Other observations that have been made are based around the notions of beauty and sexuality. The growth of the drop from tiny pimple to boil and the distortions of the reflections are deliberately juxtaposed onto this notion of beauty, illustrated by the wasp waisted thinness of the neck of the drop. There are also hints of an artificial, or assumed, beauty in adornment-based phrases including the crown, the jewel-like colours reflected from the drop which I hope would be associated with the expense of diamonds, reinforced by the "elegant gem" and the slightly more extended artificiality of the "shining" surface layer of chrome. There are hints of the fragility, or deception, of this beauty in the way the word "beautiful" is ambiguously linked with the phrase "ebbs away" by the use of punctuation - yes, the comma is deliberate, the phrase "imaged phantom" and the way the image is hidden by a hand.

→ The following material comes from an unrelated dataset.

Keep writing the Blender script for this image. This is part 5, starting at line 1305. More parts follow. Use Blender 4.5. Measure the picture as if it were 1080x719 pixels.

What of those grand emotions? Perhaps we are all ordinary and all extraordinary in our own way. I have tried to convey a sense of ennui and dissatisfaction with fame and celebrity in this work. A dripping tap seemed to be a perfect illustration of how boredom due to repeated action strikes even the rich and famous.

Interestingly, and unexpectedly, I have found that the poem has created some of its own mystery. Although mentioned only briefly, I failed to realise the significance of the role Arthur Miller would play in the creation of an oppressive atmosphere hinted at in the poem.

In her judges report, Linda spoke of a "fierce respect for language". In this poem, the language has worked hard with single words often performing several tasks, phraseology having to shape an atmosphere and give structure to a piece that seems to have lost its beginning and end in a continuous cycle and the punctuation providing a framework despite having to be deliberately sparse.

This is a poem I return to time and time again. I assume it is one of the better poems I have written, but I cannot know that with any certainty. It isn't deliberately complex, but it ends up exploring some difficult concepts, challenging my notions of satisfaction, happiness, relationship and celebrity.